46 Responses to “I founded a Momentum branch – but will be supporting Owen Smith”

  1. Paula

    Corbyn is our leader – Smith is just another career politician who will flip flop to try to win votes – who knows what he really believes – Smith would be returning to the old style of politics – whereas Jeremy symbolises a change in politics – no we can’t jump ship at the start of this journey – stick with Corbyn for the possibility of real change.

  2. Time for Change

    It’s obvious that Rachel’s main reason for jumping ship is her involvement with Hinckley Nuclear Power Plant. You are deluded if you believe that it’s in Britains interest to do some dodgy deal with the Chinese government and French EDF Energy. Not only will this be an enormous financial burden to the UK – eventually producing some of the world’s most expensive electricity – but the very serious issues regarding national security and nuclear waste disposal are terrifyingly overlooked.
    The jobs you talk about could be created by the training and development of a sustainable energy policy. This has enormous potential for the UK, and is incredibly ignored. Renewable energy policy is the way forward..and future generations will thank us all for it. They will hate us if we continue down the dangerous and expensive road to nuclear power.

  3. Max Tasker

    If Corbyn is so unpopular in Wales then how come Most of the CLP’s have nominated Him. Something you seem to have ignored

  4. david ingram

    Yes, the issue is the credibility of JC. Owen Smith has grab hold of Jeremy’s coat tail for policy (or perhaps he hasnt) I just havent heard much about him in the past. If he is only been supported as the alternative candidate because ‘he could win an election’ where is the evidence? His performance so far hasn’t impressed and I wouldn’t give him my vote. Corbyn however does need to offer a more positive leadership and remember that many of us supported him because we were fed up with the leadership style that lost us 2 elections. He has made a good start in making us think about where we want to be. That does not mean inside a Corbyn Bubble. .One of his recent claims was to be critical of Tom Watsons views on entryism, implying there is none because there are not 300K trots in the country. Maybe not, but if he remembers the 80’s he will remember it only needs a few in a lot of constituencies to do a lot of damage and gain a lot of control. JC still has to remember the Labour Party is still a broad church and he will not become PM by advocating a philosophy that is unacceptable or not understood by the large proportion of the electorate. The Labour Party as a whole has to determine its Policy through Annual Conference and everyone, members and the Parliamentary Party have to accept that policy, and then campaign and persuade the electorate that it is the right policy for the Nation. Then Labour can be returned to Govern.

  5. Paul

    I find the Welsh perspective interesting.

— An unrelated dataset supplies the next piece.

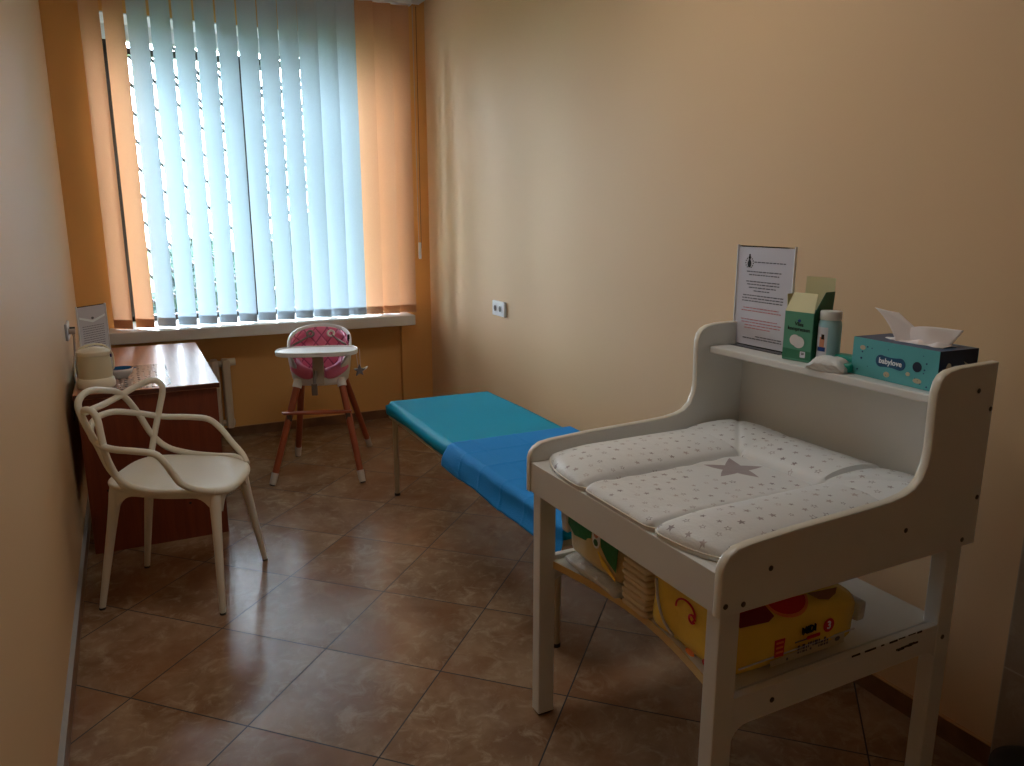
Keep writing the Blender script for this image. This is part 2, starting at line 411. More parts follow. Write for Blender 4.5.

    My part of the U.K. (not if Mr Corbyn can help it) along with Wales has the highest concentration of Trade Union membership. Neck and neck, but according to official stats Northern Ireland is the only region where membership is growing.

    Contrast this with Labours approach. Northern Ireland residents were denied membership rights until the early 2000s. Labour only changed policy after the threat of legal action. They didn’t want the embarrassment of defending a discrimination case sponsored by the GMB.

    But they didn’t embrace change and they barred Northern Ireland members from standing in elections as Labour members.
    A policy endorsed by Mr Corbyn and Mr Smyth. So much for political justice. Northern Ireland has experienced the Corbyn effect and bizarrely a CLP meeting voted to back him (6% turnout)

    Mr. Corbyn is undeniably unfit to be lead. Getting people fired up is one thing, delivery is another. How many new members are fans rather than actual members? Smith on the other hand is uninspiring.

    Labour needs someone to put fire in its belly. Someone who can relate to most people rather than someone who has just read about it.